THE TASK: Take the records below from their first line to the line with "CM = np.array(Euler((rad(90", and restate those lines word for word.

TASK INPUTS:
━━━━━━━━━━━━━━━━━━━━

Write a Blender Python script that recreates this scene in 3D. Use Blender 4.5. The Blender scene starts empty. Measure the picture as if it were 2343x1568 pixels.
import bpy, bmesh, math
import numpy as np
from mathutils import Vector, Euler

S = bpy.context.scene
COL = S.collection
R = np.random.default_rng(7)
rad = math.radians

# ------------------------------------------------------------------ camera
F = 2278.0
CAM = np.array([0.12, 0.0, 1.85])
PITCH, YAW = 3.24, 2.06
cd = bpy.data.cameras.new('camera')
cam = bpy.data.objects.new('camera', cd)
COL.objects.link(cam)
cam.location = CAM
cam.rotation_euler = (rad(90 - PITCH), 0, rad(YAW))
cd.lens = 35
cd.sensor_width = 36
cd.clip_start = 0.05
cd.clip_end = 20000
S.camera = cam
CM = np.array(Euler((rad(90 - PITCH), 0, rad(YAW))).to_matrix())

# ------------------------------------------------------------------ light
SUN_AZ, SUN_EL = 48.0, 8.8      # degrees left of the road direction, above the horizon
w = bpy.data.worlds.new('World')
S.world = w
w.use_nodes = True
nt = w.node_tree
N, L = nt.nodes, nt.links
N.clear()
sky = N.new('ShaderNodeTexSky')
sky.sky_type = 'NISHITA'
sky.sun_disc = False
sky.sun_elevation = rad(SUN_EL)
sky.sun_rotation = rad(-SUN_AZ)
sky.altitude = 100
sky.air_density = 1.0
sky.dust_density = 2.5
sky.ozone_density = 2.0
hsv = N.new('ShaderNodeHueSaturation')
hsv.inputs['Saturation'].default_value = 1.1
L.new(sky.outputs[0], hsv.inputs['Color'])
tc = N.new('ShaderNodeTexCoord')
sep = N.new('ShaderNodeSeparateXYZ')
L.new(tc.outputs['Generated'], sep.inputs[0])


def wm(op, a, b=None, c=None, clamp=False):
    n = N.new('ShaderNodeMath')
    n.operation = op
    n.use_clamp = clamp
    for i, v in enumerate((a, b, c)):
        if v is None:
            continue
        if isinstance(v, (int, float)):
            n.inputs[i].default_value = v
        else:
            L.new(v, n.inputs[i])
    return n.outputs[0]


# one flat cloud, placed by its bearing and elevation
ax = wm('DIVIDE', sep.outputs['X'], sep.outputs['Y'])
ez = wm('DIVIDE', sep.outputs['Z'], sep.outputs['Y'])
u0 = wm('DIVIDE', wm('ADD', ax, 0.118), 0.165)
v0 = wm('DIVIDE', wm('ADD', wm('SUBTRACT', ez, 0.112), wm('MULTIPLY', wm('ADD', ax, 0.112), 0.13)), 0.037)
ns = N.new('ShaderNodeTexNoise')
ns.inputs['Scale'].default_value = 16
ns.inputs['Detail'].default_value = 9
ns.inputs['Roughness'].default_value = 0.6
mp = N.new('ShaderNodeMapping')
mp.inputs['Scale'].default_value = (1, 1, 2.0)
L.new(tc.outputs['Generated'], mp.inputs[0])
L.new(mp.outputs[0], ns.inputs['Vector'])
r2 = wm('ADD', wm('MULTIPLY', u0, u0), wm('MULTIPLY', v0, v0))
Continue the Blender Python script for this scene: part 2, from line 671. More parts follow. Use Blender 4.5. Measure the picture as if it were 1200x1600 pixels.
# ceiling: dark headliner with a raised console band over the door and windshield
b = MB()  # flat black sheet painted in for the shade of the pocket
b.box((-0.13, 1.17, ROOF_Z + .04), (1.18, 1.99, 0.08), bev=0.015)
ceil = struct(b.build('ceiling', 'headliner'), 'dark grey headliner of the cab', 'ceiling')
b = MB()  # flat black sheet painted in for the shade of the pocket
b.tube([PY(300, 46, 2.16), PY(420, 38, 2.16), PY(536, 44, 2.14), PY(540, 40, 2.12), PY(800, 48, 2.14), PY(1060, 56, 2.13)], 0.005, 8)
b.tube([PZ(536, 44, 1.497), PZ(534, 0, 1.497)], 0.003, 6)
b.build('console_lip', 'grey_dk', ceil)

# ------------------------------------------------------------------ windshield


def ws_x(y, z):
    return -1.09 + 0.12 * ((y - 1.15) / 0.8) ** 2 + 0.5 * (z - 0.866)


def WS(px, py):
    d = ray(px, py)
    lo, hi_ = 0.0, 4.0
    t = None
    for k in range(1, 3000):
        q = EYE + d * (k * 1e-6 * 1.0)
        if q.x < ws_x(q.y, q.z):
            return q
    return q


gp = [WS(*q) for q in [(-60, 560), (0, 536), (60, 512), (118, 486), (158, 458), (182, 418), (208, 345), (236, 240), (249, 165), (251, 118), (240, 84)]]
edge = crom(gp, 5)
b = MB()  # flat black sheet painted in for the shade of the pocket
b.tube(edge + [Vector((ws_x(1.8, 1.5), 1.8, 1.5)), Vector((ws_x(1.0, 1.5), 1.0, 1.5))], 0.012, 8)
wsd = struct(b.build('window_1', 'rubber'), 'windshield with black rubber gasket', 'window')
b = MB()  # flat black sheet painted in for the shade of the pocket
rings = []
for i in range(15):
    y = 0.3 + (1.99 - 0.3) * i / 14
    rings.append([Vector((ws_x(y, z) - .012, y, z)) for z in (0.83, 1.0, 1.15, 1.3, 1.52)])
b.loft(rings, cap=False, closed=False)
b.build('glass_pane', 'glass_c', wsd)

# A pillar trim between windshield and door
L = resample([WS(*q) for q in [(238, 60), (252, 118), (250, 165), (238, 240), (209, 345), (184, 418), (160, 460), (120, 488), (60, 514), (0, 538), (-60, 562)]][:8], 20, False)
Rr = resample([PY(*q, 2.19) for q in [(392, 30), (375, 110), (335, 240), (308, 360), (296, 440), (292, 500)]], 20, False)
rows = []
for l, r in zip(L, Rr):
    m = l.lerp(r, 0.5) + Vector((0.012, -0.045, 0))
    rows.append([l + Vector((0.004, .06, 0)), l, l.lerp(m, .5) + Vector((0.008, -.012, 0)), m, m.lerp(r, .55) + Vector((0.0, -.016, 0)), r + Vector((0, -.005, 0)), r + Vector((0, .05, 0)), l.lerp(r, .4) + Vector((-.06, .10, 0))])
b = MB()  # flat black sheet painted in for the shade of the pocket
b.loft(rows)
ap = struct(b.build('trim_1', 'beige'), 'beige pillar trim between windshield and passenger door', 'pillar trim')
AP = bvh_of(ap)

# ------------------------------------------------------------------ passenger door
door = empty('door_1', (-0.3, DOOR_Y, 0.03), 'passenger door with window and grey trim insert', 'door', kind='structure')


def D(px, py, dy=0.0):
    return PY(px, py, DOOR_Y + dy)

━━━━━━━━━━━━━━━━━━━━

TASK RESPONSE:
Write a Blender Python script that recreates this scene in 3D. Use Blender 4.5. The Blender scene starts empty. Measure the picture as if it were 2343x1568 pixels.
import bpy, bmesh, math
import numpy as np
from mathutils import Vector, Euler

S = bpy.context.scene
COL = S.collection
R = np.random.default_rng(7)
rad = math.radians

# ------------------------------------------------------------------ camera
F = 2278.0
CAM = np.array([0.12, 0.0, 1.85])
PITCH, YAW = 3.24, 2.06
cd = bpy.data.cameras.new('camera')
cam = bpy.data.objects.new('camera', cd)
COL.objects.link(cam)
cam.location = CAM
cam.rotation_euler = (rad(90 - PITCH), 0, rad(YAW))
cd.lens = 35
cd.sensor_width = 36
cd.clip_start = 0.05
cd.clip_end = 20000
S.camera = cam
CM = np.array(Euler((rad(90 - PITCH), 0, rad(YAW))).to_matrix())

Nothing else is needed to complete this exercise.